Increased government investments in higher education, coupled with a growing push among institutions in the region to achieve international recognition, have seen growing Asian representation in international higher education league tables. But there are still barriers to achieving excellence on a global scale.

A university president in Hong Kong has expressed concern about cultural attitudes among parents who see higher education simply as a route to a good job, and limited government investment in research, as holding back innovation and creativity.

Tony Chan, president of the Hong Kong University of Science and Technology or HKUST, which is hosting the Asia Universities Summit on 19-21 June on the theme of innovation and creativity, warned of obstacles posed by two extremes: overregulation by government and a rush to commercialise ideas following innovation from campus labs, at the expense of the core mission to educate future leaders of society.

Some barriers are cultural, such as parents’ attitudes, which can also hinder creativity and innovation. In Hong Kong, as in other Asian countries, many parents expect university education to land their children a “good job”, he said, rather than to unleash their unique potential.

“University education is not just to get graduates a job,” he told University World News. “That’s the minimum of what universities should do. If we only do that, then we are doing a disservice to society.”

He believes creativity will require a “mindset change”, but acknowledges that culture cannot be changed overnight. There is a need to develop among students the willingness to try things out, and not be afraid of failure, he added. To capitalise on the Internet economy, a number of institutions in Hong Kong have poured resources into encouraging entrepreneurship among students, he said.

Chan said there were other barriers to creativity and innovation. “In some countries, especially in Asia, governments are overenthusiastic and expect so much from universities, saying they have invested so much and asking what’s the result for next year.”

It is important to strike a balance, he said. “Those are two extremes. Hong Kong is fortunately more in the middle.”

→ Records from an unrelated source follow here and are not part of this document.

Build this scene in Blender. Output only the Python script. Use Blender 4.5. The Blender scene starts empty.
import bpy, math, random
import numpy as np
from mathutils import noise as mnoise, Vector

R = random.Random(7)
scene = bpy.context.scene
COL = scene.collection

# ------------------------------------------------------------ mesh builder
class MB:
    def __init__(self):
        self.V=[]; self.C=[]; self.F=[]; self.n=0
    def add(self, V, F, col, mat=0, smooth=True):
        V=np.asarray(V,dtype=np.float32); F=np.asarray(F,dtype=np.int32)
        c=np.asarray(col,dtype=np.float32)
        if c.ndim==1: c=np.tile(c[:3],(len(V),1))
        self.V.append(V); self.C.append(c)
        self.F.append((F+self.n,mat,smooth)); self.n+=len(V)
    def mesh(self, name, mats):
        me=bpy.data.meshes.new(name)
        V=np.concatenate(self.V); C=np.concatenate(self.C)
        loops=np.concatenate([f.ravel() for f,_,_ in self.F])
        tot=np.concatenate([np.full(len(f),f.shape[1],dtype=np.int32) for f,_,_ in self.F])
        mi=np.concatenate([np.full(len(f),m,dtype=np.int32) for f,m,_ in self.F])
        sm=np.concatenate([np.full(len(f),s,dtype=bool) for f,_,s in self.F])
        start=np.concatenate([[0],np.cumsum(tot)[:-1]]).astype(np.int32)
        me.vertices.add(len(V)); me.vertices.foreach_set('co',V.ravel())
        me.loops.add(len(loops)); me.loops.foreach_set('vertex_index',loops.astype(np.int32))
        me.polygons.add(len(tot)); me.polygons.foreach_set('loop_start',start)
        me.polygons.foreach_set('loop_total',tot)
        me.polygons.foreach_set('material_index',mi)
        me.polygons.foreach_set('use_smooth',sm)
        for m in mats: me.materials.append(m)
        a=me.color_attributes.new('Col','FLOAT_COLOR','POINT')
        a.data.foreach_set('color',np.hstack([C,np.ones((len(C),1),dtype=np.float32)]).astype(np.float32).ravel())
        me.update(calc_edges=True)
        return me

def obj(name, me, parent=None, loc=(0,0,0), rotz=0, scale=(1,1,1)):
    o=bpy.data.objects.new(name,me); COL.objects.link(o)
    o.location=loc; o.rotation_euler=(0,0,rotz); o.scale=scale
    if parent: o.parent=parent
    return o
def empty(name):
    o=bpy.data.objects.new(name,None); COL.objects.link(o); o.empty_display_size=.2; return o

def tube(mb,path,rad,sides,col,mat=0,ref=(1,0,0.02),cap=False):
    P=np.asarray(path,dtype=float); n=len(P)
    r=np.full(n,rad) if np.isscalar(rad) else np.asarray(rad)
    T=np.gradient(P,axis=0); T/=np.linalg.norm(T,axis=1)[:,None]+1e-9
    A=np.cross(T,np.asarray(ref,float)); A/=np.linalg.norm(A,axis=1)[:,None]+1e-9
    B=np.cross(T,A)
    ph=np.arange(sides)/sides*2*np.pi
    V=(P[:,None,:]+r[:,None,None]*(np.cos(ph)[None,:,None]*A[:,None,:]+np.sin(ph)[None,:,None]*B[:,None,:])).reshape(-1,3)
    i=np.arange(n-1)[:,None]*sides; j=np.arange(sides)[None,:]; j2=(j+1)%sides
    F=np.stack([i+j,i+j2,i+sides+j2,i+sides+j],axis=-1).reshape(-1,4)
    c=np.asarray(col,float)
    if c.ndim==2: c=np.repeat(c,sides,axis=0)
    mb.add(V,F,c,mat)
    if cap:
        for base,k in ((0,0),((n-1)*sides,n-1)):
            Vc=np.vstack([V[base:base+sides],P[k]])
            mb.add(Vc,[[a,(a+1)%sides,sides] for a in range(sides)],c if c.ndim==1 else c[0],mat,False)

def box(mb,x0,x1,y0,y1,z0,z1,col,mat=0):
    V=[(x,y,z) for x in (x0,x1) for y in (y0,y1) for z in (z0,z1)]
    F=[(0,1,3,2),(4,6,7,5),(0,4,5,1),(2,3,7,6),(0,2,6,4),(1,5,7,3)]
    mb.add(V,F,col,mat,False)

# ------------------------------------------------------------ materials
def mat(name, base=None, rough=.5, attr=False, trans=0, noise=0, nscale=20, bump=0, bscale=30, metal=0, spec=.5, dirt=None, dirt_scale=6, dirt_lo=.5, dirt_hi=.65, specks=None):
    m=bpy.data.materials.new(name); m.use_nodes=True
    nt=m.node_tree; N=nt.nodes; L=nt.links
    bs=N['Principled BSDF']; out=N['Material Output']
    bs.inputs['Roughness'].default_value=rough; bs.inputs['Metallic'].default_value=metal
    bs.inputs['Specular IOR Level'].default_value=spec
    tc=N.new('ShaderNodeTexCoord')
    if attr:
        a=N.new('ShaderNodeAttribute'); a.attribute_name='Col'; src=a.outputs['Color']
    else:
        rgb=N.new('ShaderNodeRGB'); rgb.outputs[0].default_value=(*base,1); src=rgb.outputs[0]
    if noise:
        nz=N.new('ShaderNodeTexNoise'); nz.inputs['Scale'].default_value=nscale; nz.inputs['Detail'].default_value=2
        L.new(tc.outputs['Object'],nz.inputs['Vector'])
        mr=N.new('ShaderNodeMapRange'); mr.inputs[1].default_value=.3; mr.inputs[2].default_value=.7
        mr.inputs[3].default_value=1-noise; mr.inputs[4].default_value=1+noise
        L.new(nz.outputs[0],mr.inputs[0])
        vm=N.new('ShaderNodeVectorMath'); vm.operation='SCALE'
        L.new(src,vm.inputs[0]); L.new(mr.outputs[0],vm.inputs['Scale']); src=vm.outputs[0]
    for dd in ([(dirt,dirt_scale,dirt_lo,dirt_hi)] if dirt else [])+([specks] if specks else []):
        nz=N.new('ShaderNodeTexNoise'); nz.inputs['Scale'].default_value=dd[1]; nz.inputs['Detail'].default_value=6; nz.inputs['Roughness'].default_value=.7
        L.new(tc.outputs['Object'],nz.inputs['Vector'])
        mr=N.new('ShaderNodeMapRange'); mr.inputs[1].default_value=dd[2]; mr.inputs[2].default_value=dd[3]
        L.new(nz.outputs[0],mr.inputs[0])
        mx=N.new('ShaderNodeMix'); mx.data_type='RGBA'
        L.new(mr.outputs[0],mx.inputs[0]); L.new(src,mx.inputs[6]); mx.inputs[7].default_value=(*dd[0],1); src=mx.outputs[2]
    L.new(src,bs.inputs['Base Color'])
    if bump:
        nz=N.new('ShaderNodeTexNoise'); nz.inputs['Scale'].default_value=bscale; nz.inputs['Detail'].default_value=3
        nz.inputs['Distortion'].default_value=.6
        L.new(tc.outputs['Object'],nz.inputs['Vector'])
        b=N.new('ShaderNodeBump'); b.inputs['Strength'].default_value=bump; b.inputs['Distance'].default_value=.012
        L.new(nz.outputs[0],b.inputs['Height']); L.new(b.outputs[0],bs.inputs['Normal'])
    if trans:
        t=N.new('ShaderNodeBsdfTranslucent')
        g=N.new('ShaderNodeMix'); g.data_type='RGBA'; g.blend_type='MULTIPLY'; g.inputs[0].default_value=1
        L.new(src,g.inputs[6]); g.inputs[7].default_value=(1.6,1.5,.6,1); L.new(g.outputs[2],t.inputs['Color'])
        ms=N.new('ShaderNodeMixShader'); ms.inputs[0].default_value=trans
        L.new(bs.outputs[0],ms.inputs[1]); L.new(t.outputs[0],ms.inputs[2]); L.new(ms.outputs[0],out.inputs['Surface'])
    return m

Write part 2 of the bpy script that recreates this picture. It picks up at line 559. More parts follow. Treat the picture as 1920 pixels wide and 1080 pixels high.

He points to Hong Kong’s advantages: proximity to the Southern Chinese boom city of Shenzhen – home to innovative firms such as Huawei and DJI, the drone manufacturer founded by a HKUST alumnus – and openness, including the free flow of information, a skilled bilingual workforce and world-class infrastructure.

“Hong Kong will continue to play a significant role in advancing the region’s science and technology development,” he said. But the city pales in comparison with Singapore, China and South Korea in its investment in research as a percentage of gross domestic product, he noted.

These countries have embarked on a strong drive to move from quantity of research to quality and innovation, pouring huge resources into areas such as artificial intelligence and smart cities.

The Hong Kong government has lately earmarked HK$2 billion (US$258 million) for midstream research at universities, following the creation of a policy bureau responsible for innovation and technology with the mission of driving research to a new level.

Asia-specific university rankings

Hong Kong and Singapore led the Asia-specific university rankings released by QS last week. The rankings were led by the National University of Singapore, and the top four slots alternate between Singapore and Hong Kong, with the University of Hong Kong second, Nanyang Technological University third and HKUST fourth.

China’s Tsinghua and Peking universities, and the Korea Advanced Institute of Science and Technology and Seoul National University are also in the top 10, with Japanese universities dominating the 10-20 slots.

Meanwhile, the number of Asian institutions represented in the Times Higher Education World Reputation Rankings has risen from 10 in 2015 to 18 this year.

But as noted by Phil Baty, editor of the Times Higher Education World University Rankings, an organiser of the HKUST event which will host up to 30 university heads from 15 countries including China, the United States, Germany, South Korea and Singapore, the challenge now for the region is to turn high skills into the “sort of creative, disruptive, challenging environment that allows more true world-changing discoveries where the Nobel Prize has come from, where the game-changing new technology has come from”.